Odaily Planet Daily News The British think tank Policy Exchange recently released a comprehensive report on Web3, proposing a number of recommendations aimed at strengthening the UK's Web3 competitiveness. The report believes that against the backdrop of increasing regulatory uncertainty in the United States, some large companies such as a16z, Coinbase and Fidelity have already established operations in the UK. Revolut and Gamestop are shutting down their blockchain applications in the United States to avoid issues that could upset regulators. At the moment, the UK has an opportunity to take advantage of Web3 companies leaving the US.
Furthermore, Policy Exchange estimates that the UK could capture around £29bn of this volume with sensible regulation – and this assumes that sensible regulation does not stimulate further growth in the industry, which it might in fact do. This equates to an additional £10.7 billion in assets and more than 36,000 jobs. These are industries with huge potential and are growing rapidly, bringing many innovative new companies, consumer goods, high-skilled jobs and tax revenue to the UK.

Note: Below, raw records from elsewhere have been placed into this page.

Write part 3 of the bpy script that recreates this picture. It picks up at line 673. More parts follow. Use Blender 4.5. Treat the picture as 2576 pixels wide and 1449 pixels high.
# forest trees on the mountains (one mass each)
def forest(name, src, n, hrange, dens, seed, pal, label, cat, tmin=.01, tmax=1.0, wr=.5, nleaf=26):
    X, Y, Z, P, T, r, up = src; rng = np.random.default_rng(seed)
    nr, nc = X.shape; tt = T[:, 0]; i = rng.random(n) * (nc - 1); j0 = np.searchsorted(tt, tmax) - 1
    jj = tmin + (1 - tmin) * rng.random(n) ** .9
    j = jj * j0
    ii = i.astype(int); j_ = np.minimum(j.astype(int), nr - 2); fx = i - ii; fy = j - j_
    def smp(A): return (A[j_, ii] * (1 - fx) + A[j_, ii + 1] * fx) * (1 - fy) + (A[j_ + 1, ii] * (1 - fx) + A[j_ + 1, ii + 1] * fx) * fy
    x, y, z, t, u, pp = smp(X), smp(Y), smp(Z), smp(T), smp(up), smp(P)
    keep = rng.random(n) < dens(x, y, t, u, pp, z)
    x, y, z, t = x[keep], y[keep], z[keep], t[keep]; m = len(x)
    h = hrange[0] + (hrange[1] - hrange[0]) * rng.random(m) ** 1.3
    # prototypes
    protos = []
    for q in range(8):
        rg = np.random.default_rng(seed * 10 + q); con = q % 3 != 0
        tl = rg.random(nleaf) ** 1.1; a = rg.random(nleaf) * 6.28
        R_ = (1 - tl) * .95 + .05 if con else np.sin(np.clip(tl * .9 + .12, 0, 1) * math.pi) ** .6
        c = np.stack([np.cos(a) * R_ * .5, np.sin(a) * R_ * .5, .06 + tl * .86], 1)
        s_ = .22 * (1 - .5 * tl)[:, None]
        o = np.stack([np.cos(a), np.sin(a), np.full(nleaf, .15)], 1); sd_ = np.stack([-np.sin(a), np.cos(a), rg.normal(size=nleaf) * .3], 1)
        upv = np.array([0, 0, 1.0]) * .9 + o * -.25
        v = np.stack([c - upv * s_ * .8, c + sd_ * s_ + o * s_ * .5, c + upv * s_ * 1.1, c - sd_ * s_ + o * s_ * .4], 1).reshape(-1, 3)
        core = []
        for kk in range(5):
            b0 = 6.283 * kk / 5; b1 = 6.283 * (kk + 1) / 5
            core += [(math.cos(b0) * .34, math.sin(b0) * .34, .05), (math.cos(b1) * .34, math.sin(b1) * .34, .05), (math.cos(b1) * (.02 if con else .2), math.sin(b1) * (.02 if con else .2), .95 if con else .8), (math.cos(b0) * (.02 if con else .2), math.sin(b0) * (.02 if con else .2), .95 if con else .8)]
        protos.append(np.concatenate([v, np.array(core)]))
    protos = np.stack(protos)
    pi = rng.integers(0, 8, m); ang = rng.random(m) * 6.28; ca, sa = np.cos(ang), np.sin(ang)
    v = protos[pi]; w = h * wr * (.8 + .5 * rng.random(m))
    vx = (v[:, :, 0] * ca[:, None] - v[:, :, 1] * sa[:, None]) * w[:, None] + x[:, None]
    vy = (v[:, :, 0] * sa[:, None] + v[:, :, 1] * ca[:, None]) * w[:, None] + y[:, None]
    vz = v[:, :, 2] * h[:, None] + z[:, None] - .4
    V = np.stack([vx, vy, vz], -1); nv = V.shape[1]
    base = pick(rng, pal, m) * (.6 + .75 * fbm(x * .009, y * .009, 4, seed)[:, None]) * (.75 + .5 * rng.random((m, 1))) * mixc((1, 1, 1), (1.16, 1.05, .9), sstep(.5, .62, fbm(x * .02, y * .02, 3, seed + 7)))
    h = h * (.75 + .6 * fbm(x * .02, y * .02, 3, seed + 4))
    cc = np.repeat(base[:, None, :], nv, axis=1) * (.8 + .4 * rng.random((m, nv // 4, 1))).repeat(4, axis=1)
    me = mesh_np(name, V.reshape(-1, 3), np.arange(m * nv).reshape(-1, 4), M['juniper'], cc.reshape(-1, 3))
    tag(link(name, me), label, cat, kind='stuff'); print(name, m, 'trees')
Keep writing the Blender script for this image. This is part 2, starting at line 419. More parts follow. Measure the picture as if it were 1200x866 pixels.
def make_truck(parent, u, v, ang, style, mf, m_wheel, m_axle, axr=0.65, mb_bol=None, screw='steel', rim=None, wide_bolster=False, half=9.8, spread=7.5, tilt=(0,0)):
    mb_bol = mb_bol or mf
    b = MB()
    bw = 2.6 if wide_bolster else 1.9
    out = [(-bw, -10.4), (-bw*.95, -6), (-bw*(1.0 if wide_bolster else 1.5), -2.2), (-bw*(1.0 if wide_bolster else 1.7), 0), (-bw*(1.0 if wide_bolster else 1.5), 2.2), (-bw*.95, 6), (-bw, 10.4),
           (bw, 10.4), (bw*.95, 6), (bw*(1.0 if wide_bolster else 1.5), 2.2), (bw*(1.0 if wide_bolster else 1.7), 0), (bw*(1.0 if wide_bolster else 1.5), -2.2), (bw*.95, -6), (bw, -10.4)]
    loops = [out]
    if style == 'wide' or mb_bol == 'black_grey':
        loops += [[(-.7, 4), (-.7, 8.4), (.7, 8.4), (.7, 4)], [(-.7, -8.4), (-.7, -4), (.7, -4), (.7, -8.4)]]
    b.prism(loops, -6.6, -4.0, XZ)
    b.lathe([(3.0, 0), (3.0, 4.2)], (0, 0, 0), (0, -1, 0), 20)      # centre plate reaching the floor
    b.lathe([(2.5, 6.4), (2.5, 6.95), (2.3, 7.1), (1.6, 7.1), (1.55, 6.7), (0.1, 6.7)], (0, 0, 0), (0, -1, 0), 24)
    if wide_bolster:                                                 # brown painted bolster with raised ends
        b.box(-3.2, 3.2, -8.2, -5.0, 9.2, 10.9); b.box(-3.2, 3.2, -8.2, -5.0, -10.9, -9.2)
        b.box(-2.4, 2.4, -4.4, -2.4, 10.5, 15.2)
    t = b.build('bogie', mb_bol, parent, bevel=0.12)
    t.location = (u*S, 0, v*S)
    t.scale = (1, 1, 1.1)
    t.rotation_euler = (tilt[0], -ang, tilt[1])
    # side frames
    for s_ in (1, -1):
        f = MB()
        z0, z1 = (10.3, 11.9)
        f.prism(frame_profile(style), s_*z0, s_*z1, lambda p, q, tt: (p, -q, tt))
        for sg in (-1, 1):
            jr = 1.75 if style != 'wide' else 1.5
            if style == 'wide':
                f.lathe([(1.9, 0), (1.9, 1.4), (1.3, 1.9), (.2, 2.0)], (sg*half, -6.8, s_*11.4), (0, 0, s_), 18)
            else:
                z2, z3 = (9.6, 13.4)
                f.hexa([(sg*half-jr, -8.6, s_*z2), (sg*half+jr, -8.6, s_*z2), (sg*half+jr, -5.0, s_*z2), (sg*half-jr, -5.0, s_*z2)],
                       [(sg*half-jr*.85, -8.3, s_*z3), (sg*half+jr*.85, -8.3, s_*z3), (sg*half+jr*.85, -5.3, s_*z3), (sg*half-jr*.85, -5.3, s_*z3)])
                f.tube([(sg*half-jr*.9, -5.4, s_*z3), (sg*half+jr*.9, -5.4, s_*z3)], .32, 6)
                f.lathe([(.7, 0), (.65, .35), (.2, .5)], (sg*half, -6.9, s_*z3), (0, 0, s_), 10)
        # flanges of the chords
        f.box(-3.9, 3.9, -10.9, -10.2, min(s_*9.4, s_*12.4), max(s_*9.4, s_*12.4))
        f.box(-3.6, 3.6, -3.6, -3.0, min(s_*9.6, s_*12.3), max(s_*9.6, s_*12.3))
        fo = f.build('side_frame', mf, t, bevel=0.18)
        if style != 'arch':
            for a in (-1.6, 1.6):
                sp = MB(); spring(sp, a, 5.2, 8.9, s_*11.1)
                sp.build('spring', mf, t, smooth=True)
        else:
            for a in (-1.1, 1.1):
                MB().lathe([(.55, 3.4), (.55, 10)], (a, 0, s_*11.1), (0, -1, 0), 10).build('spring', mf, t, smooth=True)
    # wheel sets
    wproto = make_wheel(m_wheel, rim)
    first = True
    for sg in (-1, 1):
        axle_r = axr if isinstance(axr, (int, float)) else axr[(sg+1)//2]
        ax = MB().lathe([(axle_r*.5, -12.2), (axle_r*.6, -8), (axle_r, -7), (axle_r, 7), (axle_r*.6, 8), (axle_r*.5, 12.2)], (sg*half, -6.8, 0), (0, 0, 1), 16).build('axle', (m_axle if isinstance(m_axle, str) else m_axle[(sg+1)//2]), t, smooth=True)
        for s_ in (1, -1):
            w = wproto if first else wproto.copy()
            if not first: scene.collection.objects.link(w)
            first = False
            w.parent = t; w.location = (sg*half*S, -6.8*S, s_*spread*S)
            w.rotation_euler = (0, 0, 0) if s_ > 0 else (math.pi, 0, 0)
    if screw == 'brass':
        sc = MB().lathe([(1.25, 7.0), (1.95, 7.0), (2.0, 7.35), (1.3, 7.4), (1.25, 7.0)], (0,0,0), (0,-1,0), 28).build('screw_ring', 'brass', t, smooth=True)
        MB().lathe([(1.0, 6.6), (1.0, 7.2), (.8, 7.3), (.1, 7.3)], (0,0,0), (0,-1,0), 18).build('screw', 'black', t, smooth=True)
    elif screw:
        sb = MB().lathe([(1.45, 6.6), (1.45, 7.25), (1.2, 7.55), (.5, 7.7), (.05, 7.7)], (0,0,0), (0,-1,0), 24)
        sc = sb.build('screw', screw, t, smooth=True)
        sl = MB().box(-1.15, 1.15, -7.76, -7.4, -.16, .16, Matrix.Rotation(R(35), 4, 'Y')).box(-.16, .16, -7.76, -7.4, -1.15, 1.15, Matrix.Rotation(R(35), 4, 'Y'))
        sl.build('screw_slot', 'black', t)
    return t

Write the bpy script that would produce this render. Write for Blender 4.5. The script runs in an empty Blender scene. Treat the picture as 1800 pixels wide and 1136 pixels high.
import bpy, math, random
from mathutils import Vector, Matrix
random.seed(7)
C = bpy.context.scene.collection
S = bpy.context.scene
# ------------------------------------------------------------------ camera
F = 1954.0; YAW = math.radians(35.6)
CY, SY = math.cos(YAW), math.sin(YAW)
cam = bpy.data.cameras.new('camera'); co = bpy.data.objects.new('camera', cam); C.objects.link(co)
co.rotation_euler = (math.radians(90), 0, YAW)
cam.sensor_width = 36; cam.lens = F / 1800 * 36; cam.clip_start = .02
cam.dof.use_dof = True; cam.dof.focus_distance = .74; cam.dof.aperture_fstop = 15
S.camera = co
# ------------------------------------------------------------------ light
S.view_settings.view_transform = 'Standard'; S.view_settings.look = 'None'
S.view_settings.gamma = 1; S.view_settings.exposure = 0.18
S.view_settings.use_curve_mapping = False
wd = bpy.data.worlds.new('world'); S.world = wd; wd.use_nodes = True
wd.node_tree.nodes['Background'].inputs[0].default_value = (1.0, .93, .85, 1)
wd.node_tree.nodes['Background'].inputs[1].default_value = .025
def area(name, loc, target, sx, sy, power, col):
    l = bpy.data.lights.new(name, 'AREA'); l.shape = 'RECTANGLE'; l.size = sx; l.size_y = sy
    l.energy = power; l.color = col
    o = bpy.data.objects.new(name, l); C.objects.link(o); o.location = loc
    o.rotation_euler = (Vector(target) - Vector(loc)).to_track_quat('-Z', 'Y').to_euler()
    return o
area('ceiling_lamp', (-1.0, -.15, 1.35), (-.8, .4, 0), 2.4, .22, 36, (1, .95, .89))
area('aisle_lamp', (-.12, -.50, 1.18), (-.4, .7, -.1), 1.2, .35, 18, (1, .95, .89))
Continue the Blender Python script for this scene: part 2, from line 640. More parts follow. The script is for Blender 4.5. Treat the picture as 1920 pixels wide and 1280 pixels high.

The report states that the UK needs to re-evaluate the Financial Conduct Authority (FCA)’s KYC requirements for cryptocurrencies and explore and develop “alternative and innovative technologies”, including on-chain identity and blockchain analysis tools, to achieve regulatory purposes. Another important recommendation is to clarify the limited legal liability of individuals in a decentralized autonomous organization (DAO).